What is worth mentioning, however, is the fact that the potential for a seemingly dramatic reversal detailed in relation to the last few months of trading won’t even take AAPL to the bottom trendline of that pattern at about $370. 

Put otherwise, a 20% to 25% decline in AAPL will hardly register in AAPL’s long-term chart and to the degree that it does, it will serve to create what looks natural to that pattern’s rhythm and that is for a touch near that bottom trendline – consolidation – whether AAPL then climbs or drops to fulfill its massive monthly Rising Wedge or simply trades back up in AAPL’s long-term uptrend.  In fact, this means that the many fundamental calls for AAPL to move toward $1,000 do not exclude a near-term drop in AAPL nor does such a possible correction in the near-term preclude AAPL from climbing much higher in the long-term.

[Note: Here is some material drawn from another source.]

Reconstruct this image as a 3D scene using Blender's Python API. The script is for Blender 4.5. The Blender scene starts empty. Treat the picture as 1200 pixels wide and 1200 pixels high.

Nonetheless, should that type of decline take place in AAPL over the next 12 to 24 months, there will be good reason to say that AAPL is this year’s silver.


Sam’s Stash, Gold and the S&P
Let’s take a look at what silver is doing today after its most recent and dramatic decline that was a bit overdue and one that is still in reaction to silver’s 176% QE2 rally and frankly, one that looks like it will keep “reacting” down until complete equality of motion has been found.


Specifically, silver is trading in a very nice Descending Trend Channel with its current and bearish Rising Wedge bumping up and reacting off of that top trendline of resistance with an apex that appears to be a possible Double Spike Top that could take silver down toward $30 per ounce pretty quickly.

That being said, silver may trade sideways for a few weeks between about $32 and $37 per ounce and perhaps going into the March 13 FOMC meeting.

Irrespective of whether silver heads quickly for $30 per ounce in the days ahead or after a bit of sideways trading as occurred in the apex areas of those previous and fulfilled Rising Wedges, silver is likely to fulfill its current Rising Wedge, too, and one that confirms safely around $34.25 per ounce for a target of about $26 per ounce while the bottom trendline of that Descending Trend Channel would like to pull silver down to about $22.50 per ounce at some point in the first half of this year.

All in all, then, silver’s future may not be quite as shiny as it seemed at this time last year.

Thank you for taking the time to read this week’s piece and have a relaxing weekend.



DISCLOSURE:    Small positions held in SDS, TYP and ZSL.